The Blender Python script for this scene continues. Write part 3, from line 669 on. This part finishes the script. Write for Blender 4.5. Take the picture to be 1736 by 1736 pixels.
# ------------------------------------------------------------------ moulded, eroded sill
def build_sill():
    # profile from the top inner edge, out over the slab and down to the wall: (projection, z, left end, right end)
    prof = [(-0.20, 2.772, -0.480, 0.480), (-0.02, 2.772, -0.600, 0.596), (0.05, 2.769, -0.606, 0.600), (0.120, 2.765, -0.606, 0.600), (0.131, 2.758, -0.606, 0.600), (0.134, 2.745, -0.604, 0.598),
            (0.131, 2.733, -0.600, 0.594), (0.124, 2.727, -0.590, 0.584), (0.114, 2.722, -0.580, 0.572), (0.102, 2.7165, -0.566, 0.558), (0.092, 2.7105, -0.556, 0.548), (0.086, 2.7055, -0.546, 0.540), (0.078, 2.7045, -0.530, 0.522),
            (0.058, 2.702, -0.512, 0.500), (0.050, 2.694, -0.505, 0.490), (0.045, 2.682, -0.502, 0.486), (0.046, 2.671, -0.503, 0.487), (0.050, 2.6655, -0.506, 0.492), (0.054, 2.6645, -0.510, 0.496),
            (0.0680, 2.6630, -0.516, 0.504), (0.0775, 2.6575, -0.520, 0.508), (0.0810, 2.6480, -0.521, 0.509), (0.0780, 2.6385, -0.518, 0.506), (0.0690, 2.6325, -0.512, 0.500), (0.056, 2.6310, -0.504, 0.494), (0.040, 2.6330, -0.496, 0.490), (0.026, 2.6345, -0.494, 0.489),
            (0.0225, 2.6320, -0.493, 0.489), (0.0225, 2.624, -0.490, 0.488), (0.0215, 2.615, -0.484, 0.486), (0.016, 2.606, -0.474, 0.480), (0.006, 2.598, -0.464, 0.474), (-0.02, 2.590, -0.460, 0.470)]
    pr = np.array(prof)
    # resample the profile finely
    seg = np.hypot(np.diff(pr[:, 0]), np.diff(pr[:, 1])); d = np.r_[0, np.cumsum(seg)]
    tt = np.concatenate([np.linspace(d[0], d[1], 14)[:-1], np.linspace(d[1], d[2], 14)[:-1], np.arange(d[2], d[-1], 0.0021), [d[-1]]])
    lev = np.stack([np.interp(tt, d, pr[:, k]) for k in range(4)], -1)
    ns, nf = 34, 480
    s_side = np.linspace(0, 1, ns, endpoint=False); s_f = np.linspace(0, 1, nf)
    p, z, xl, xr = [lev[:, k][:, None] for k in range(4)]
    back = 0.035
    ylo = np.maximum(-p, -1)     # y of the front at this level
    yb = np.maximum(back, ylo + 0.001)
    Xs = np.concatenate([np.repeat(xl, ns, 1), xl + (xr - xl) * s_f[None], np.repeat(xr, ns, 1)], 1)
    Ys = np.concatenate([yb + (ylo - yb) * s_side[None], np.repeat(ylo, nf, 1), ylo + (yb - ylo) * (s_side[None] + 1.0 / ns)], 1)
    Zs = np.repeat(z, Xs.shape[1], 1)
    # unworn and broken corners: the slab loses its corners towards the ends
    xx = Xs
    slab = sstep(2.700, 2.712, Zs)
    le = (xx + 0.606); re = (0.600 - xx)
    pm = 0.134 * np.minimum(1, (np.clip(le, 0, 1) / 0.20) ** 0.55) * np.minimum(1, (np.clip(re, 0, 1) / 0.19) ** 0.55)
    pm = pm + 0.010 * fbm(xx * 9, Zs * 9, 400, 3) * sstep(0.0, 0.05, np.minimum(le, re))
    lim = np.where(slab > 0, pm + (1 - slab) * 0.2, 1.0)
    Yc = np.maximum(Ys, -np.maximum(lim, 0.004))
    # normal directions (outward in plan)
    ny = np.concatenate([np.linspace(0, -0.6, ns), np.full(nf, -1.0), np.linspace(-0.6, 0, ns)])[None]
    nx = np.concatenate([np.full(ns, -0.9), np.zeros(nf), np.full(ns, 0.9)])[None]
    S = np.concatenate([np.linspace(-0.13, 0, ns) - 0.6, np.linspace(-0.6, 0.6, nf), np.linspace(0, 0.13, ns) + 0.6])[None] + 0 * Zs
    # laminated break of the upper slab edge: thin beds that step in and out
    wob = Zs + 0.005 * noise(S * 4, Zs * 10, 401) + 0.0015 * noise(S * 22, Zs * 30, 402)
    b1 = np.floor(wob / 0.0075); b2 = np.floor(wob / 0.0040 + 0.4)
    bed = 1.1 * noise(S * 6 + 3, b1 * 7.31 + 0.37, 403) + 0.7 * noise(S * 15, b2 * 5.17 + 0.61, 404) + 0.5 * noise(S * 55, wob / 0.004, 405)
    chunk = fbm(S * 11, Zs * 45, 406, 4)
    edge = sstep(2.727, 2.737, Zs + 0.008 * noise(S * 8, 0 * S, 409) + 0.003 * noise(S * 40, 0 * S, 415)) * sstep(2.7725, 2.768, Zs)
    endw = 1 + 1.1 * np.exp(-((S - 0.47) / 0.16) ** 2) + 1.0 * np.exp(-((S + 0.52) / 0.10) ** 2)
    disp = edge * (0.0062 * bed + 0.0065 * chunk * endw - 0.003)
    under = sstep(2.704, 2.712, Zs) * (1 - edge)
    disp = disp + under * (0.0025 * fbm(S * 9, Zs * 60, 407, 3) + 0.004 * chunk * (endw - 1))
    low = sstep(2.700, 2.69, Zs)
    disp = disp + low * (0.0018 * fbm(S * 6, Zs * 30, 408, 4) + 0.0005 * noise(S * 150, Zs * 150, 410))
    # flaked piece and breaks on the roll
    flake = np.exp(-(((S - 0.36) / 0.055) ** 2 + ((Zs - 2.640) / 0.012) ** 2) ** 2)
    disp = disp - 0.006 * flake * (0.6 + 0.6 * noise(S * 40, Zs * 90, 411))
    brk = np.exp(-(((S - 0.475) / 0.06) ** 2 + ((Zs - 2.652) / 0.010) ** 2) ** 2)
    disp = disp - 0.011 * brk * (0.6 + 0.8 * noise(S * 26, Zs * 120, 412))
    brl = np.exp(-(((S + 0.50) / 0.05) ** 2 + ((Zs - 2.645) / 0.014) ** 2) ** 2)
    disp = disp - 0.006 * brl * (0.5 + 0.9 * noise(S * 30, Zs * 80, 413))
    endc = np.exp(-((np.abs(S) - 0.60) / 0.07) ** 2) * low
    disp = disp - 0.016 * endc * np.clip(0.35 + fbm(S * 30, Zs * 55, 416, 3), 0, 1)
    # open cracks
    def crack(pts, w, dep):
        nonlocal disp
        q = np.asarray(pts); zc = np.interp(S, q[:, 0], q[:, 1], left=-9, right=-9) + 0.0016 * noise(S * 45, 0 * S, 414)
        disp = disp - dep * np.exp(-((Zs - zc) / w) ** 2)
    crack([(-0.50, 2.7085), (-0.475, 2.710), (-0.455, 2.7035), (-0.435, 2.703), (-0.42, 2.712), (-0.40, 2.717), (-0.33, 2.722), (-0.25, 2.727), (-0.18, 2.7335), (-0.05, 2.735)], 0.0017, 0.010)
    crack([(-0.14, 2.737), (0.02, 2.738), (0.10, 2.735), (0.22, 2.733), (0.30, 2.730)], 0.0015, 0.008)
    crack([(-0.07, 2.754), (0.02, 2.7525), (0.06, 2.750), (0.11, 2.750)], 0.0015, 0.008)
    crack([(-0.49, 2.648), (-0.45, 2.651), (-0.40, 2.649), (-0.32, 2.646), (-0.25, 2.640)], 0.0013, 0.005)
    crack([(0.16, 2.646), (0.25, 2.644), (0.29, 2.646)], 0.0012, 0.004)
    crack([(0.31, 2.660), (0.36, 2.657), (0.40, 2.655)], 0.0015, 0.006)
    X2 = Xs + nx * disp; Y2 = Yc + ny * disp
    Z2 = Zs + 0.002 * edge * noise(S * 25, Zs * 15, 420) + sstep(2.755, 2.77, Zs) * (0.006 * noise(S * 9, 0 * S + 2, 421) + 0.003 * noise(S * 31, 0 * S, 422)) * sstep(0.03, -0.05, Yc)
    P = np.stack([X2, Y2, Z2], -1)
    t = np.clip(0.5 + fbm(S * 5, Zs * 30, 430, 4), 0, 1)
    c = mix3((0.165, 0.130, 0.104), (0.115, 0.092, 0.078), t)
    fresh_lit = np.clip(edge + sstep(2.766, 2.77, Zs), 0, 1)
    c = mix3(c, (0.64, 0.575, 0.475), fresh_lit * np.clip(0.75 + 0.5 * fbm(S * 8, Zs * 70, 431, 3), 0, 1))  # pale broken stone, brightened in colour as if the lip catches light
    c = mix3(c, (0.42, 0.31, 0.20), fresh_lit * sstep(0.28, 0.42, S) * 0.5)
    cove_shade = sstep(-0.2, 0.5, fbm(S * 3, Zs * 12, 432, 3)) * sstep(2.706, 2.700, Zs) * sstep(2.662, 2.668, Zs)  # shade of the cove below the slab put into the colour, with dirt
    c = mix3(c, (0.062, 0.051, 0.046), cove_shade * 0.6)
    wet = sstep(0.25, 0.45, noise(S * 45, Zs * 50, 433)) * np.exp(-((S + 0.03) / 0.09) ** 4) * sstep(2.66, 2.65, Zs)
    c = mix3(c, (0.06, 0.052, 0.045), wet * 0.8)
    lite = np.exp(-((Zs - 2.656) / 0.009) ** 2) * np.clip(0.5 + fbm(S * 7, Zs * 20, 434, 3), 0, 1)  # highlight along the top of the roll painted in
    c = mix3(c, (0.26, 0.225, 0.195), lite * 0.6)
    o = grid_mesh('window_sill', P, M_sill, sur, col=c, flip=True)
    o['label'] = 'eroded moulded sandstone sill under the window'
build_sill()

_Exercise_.
Everything from the line with "c = mix3(c, (0.06, 0.052, 0.045), wet" to the end of the listing above needs to be duplicated exactly, both end lines included, with nothing more.

_Task output_.
    c = mix3(c, (0.06, 0.052, 0.045), wet * 0.8)
    lite = np.exp(-((Zs - 2.656) / 0.009) ** 2) * np.clip(0.5 + fbm(S * 7, Zs * 20, 434, 3), 0, 1)  # highlight along the top of the roll painted in
    c = mix3(c, (0.26, 0.225, 0.195), lite * 0.6)
    o = grid_mesh('window_sill', P, M_sill, sur, col=c, flip=True)
    o['label'] = 'eroded moulded sandstone sill under the window'
build_sill()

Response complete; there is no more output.